- _Your goal_
Will you write out the data exactly, excluding every picture?

- _Available data_
-----

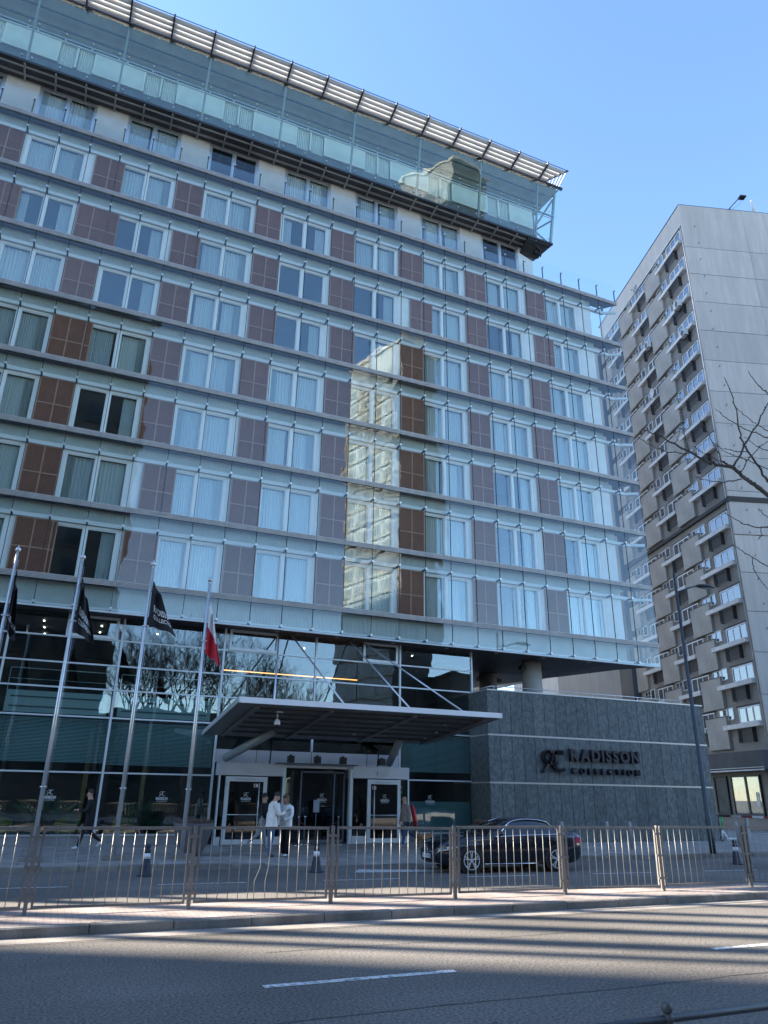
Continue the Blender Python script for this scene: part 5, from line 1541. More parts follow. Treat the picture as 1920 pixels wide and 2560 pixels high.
MB().tube([(0.13, -0.26, 1.14), (0.13, 0.26, 1.14)], 0.02, 8).box(0.06, 0.2, -0.05, 0.05, 1.11, 1.18).build('handlebar', m_rub, sc)
MB().box(0.25, 1.0, -0.09, 0.09, 0.10, 0.16).box(0.95, 1.25, -0.05, 0.05, 0.17, 0.22).build('deck', m_scw, sc)
t = thing('barrier_rail', 'white and red barrier rail on grey posts beside the shop front', 'barrier', (32.0, 29.0, 0.17))
br = MB()
for i in range(8):
    br.box(-0.04, 0.04, -2.6 + 0.66 * i, -1.94 + 0.66 * i, 1.02, 1.12, i % 2)
br.build('rail', [m_ledge, mat('barrier_red', (0.25, 0.03, 0.04), 0.6)], t)
for y in (-1.6, -0.2, 1.5):
    MB().box(-0.06, 0.06, y - 0.06, y + 0.06, 0, 1.02).build('post', m_steel, t)
MB().bar((-0.5, 2.5, 0.75), (0, 1.2, 1.04), 0.05, 0.03).bar((-0.5, 2.5, 0.65), (0, -0.1, 1.04), 0.05, 0.03).build('brace', m_ledge, t)
for i, (x, y) in enumerate(((17.8, 24.5), (19.9, 24.5), (21.0, 24.5), (26.6, 24.5))):
    t = thing('pavement_post', 'plain grey pavement post %s' % ('right behind the black car', 'second to the right of the car', 'third to the right of the car', 'right of the street lamp')[i], 'bollard', (x, y, 0.17), group='grey pavement posts')
    MB().lathe((0, 0, 0), [(0.055, 0), (0.055, 0.95), (0.04, 0.99), (0, 1.0)], 12).build('shaft', m_steel, t)
    MB().lathe((0, 0, 0), [(0.09, 0), (0.09, 0.02), (0.056, 0.025)], 12).build('base_plate', m_steel, t)

# ------------------------------------------------------------------ black saloon car
def crom(xs, ys, x):
    for i in range(len(xs) - 1):
        if xs[i] >= x >= xs[i + 1] or xs[i] <= x <= xs[i + 1]:
            t = (x - xs[i]) / (xs[i + 1] - xs[i])
            def sl(k):
                a, b_ = max(k - 1, 0), min(k + 1, len(xs) - 1)
                return (ys[b_] - ys[a]) / (xs[b_] - xs[a])
            h = xs[i + 1] - xs[i]
            return (2 * t ** 3 - 3 * t ** 2 + 1) * ys[i] + (t ** 3 - 2 * t ** 2 + t) * h * sl(i) + (-2 * t ** 3 + 3 * t ** 2) * ys[i + 1] + (t ** 3 - t ** 2) * h * sl(i + 1)
    return ys[-1]
m_paint = mat('black_car_paint', (0.008, 0.010, 0.020), 0.14, spec=0.5)
m_paint.node_tree.nodes['Principled BSDF'].inputs['Coat Weight'].default_value = 0.5
m_paint.node_tree.nodes['Principled BSDF'].inputs['Coat Roughness'].default_value = 0.03
m_cglass = mat('car_glass', (0.015, 0.02, 0.025), 0.03, spec=0.9)
m_chrome = mat('chrome', (0.75, 0.76, 0.78), 0.12, metal=1.0)
m_tyre = mat('tyre_rubber', (0.012, 0.012, 0.013), 0.85)
m_rim = mat('alloy_rim', (0.62, 0.62, 0.63), 0.4, metal=0.25)
m_blk = mat('black_plastic', (0.010, 0.010, 0.011), 0.5)
KX = [2.36, 2.30, 2.12, 1.85, 1.5, 1.1, 0.80, 0.45, 0.10, -0.30, -0.75, -1.15, -1.55, -1.90, -2.15, -2.30, -2.36]
KT = [0.60, 0.72, 0.81, 0.88, 0.935, 0.975, 1.00, 1.19, 1.34, 1.425, 1.435, 1.385, 1.245, 1.12, 1.075, 1.03, 0.88]
KB = [0.56, 0.66, 0.735, 0.80, 0.855, 0.895, 0.915, 0.93, 0.94, 0.955, 0.965, 0.975, 0.985, 0.99, 0.975, 0.93, 0.80]
KW = [0.52, 0.66, 0.79, 0.86, 0.895, 0.905, 0.905, 0.90, 0.895, 0.895, 0.895, 0.895, 0.885, 0.86, 0.81, 0.74, 0.62]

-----

- _Task output_
Continue the Blender Python script for this scene: part 5, from line 1541. More parts follow. Treat the picture as 1920 pixels wide and 2560 pixels high.
MB().tube([(0.13, -0.26, 1.14), (0.13, 0.26, 1.14)], 0.02, 8).box(0.06, 0.2, -0.05, 0.05, 1.11, 1.18).build('handlebar', m_rub, sc)
MB().box(0.25, 1.0, -0.09, 0.09, 0.10, 0.16).box(0.95, 1.25, -0.05, 0.05, 0.17, 0.22).build('deck', m_scw, sc)
t = thing('barrier_rail', 'white and red barrier rail on grey posts beside the shop front', 'barrier', (32.0, 29.0, 0.17))
br = MB()
for i in range(8):
    br.box(-0.04, 0.04, -2.6 + 0.66 * i, -1.94 + 0.66 * i, 1.02, 1.12, i % 2)
br.build('rail', [m_ledge, mat('barrier_red', (0.25, 0.03, 0.04), 0.6)], t)
for y in (-1.6, -0.2, 1.5):
    MB().box(-0.06, 0.06, y - 0.06, y + 0.06, 0, 1.02).build('post', m_steel, t)
MB().bar((-0.5, 2.5, 0.75), (0, 1.2, 1.04), 0.05, 0.03).bar((-0.5, 2.5, 0.65), (0, -0.1, 1.04), 0.05, 0.03).build('brace', m_ledge, t)
for i, (x, y) in enumerate(((17.8, 24.5), (19.9, 24.5), (21.0, 24.5), (26.6, 24.5))):
    t = thing('pavement_post', 'plain grey pavement post %s' % ('right behind the black car', 'second to the right of the car', 'third to the right of the car', 'right of the street lamp')[i], 'bollard', (x, y, 0.17), group='grey pavement posts')
    MB().lathe((0, 0, 0), [(0.055, 0), (0.055, 0.95), (0.04, 0.99), (0, 1.0)], 12).build('shaft', m_steel, t)
    MB().lathe((0, 0, 0), [(0.09, 0), (0.09, 0.02), (0.056, 0.025)], 12).build('base_plate', m_steel, t)

# ------------------------------------------------------------------ black saloon car
def crom(xs, ys, x):
    for i in range(len(xs) - 1):
        if xs[i] >= x >= xs[i + 1] or xs[i] <= x <= xs[i + 1]:
            t = (x - xs[i]) / (xs[i + 1] - xs[i])
            def sl(k):
                a, b_ = max(k - 1, 0), min(k + 1, len(xs) - 1)
                return (ys[b_] - ys[a]) / (xs[b_] - xs[a])
            h = xs[i + 1] - xs[i]
            return (2 * t ** 3 - 3 * t ** 2 + 1) * ys[i] + (t ** 3 - 2 * t ** 2 + t) * h * sl(i) + (-2 * t ** 3 + 3 * t ** 2) * ys[i + 1] + (t ** 3 - t ** 2) * h * sl(i + 1)
    return ys[-1]
m_paint = mat('black_car_paint', (0.008, 0.010, 0.020), 0.14, spec=0.5)
m_paint.node_tree.nodes['Principled BSDF'].inputs['Coat Weight'].default_value = 0.5
m_paint.node_tree.nodes['Principled BSDF'].inputs['Coat Roughness'].default_value = 0.03
m_cglass = mat('car_glass', (0.015, 0.02, 0.025), 0.03, spec=0.9)
m_chrome = mat('chrome', (0.75, 0.76, 0.78), 0.12, metal=1.0)
m_tyre = mat('tyre_rubber', (0.012, 0.012, 0.013), 0.85)
m_rim = mat('alloy_rim', (0.62, 0.62, 0.63), 0.4, metal=0.25)
m_blk = mat('black_plastic', (0.010, 0.010, 0.011), 0.5)
KX = [2.36, 2.30, 2.12, 1.85, 1.5, 1.1, 0.80, 0.45, 0.10, -0.30, -0.75, -1.15, -1.55, -1.90, -2.15, -2.30, -2.36]
KT = [0.60, 0.72, 0.81, 0.88, 0.935, 0.975, 1.00, 1.19, 1.34, 1.425, 1.435, 1.385, 1.245, 1.12, 1.075, 1.03, 0.88]
KB = [0.56, 0.66, 0.735, 0.80, 0.855, 0.895, 0.915, 0.93, 0.94, 0.955, 0.965, 0.975, 0.985, 0.99, 0.975, 0.93, 0.80]
KW = [0.52, 0.66, 0.79, 0.86, 0.895, 0.905, 0.905, 0.90, 0.895, 0.895, 0.895, 0.895, 0.885, 0.86, 0.81, 0.74, 0.62]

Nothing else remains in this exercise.